Information provided:
☆ ☆ ☆
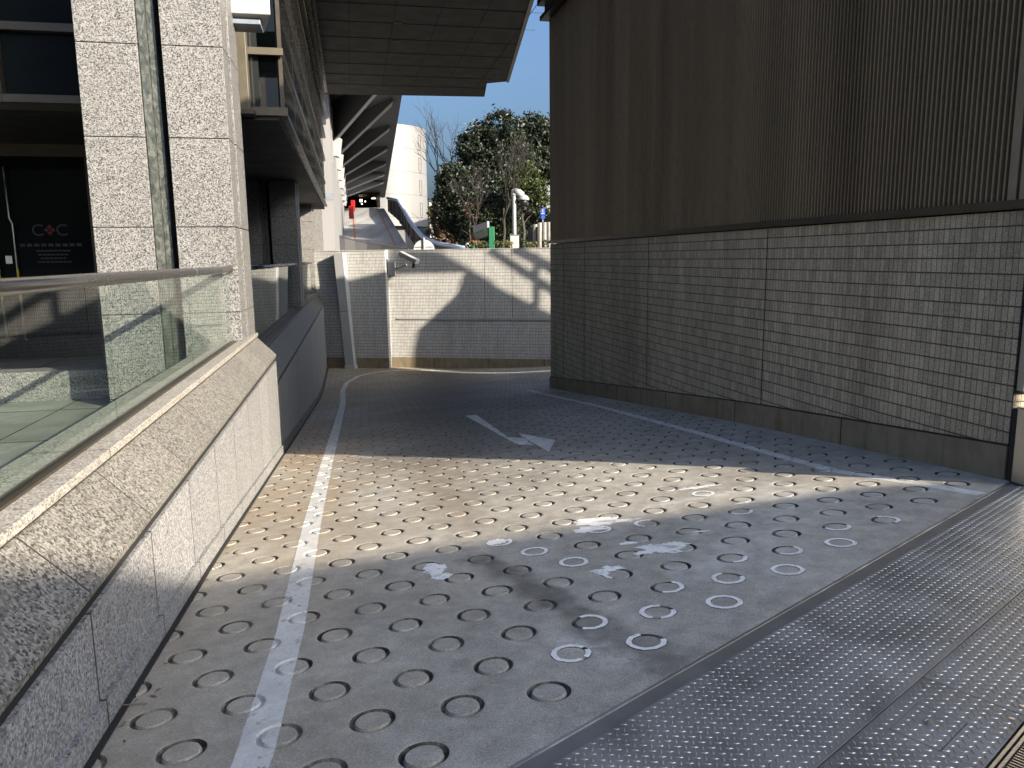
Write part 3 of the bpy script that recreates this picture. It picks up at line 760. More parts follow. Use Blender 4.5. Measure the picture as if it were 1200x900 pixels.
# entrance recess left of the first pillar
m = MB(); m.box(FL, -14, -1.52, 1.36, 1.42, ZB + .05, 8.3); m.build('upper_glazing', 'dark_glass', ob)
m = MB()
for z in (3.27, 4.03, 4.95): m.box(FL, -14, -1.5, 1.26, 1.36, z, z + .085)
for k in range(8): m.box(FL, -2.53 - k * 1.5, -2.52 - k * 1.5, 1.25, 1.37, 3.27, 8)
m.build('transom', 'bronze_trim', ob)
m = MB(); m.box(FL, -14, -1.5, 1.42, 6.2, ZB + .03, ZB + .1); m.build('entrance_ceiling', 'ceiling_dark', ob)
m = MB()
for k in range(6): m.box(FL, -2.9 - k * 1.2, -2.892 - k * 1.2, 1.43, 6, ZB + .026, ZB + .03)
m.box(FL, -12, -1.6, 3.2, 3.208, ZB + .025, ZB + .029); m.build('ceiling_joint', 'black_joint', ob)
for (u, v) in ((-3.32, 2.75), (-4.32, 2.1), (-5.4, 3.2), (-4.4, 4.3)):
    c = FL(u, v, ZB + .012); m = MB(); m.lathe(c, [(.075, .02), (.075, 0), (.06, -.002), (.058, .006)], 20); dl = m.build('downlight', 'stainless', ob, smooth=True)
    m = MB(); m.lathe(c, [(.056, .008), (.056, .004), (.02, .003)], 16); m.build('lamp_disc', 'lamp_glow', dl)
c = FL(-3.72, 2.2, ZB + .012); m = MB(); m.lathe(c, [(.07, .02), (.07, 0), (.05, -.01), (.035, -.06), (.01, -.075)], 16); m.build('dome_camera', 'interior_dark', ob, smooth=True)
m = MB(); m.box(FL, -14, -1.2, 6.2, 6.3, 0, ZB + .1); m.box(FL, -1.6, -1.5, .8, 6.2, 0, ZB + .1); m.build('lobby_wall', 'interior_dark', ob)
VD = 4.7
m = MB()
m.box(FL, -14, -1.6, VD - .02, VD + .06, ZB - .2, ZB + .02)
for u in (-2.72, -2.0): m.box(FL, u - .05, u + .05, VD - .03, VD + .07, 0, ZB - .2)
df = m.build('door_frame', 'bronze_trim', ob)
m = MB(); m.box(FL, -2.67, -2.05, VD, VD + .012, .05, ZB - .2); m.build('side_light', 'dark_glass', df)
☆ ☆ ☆
Please write out all the data again word for word, but not the pictures.

Write part 3 of the bpy script that recreates this picture. It picks up at line 760. More parts follow. Use Blender 4.5. Measure the picture as if it were 1200x900 pixels.
# entrance recess left of the first pillar
m = MB(); m.box(FL, -14, -1.52, 1.36, 1.42, ZB + .05, 8.3); m.build('upper_glazing', 'dark_glass', ob)
m = MB()
for z in (3.27, 4.03, 4.95): m.box(FL, -14, -1.5, 1.26, 1.36, z, z + .085)
for k in range(8): m.box(FL, -2.53 - k * 1.5, -2.52 - k * 1.5, 1.25, 1.37, 3.27, 8)
m.build('transom', 'bronze_trim', ob)
m = MB(); m.box(FL, -14, -1.5, 1.42, 6.2, ZB + .03, ZB + .1); m.build('entrance_ceiling', 'ceiling_dark', ob)
m = MB()
for k in range(6): m.box(FL, -2.9 - k * 1.2, -2.892 - k * 1.2, 1.43, 6, ZB + .026, ZB + .03)
m.box(FL, -12, -1.6, 3.2, 3.208, ZB + .025, ZB + .029); m.build('ceiling_joint', 'black_joint', ob)
for (u, v) in ((-3.32, 2.75), (-4.32, 2.1), (-5.4, 3.2), (-4.4, 4.3)):
    c = FL(u, v, ZB + .012); m = MB(); m.lathe(c, [(.075, .02), (.075, 0), (.06, -.002), (.058, .006)], 20); dl = m.build('downlight', 'stainless', ob, smooth=True)
    m = MB(); m.lathe(c, [(.056, .008), (.056, .004), (.02, .003)], 16); m.build('lamp_disc', 'lamp_glow', dl)
c = FL(-3.72, 2.2, ZB + .012); m = MB(); m.lathe(c, [(.07, .02), (.07, 0), (.05, -.01), (.035, -.06), (.01, -.075)], 16); m.build('dome_camera', 'interior_dark', ob, smooth=True)
m = MB(); m.box(FL, -14, -1.2, 6.2, 6.3, 0, ZB + .1); m.box(FL, -1.6, -1.5, .8, 6.2, 0, ZB + .1); m.build('lobby_wall', 'interior_dark', ob)
VD = 4.7
m = MB()
m.box(FL, -14, -1.6, VD - .02, VD + .06, ZB - .2, ZB + .02)
for u in (-2.72, -2.0): m.box(FL, u - .05, u + .05, VD - .03, VD + .07, 0, ZB - .2)
df = m.build('door_frame', 'bronze_trim', ob)
m = MB(); m.box(FL, -2.67, -2.05, VD, VD + .012, .05, ZB - .2); m.build('side_light', 'dark_glass', df)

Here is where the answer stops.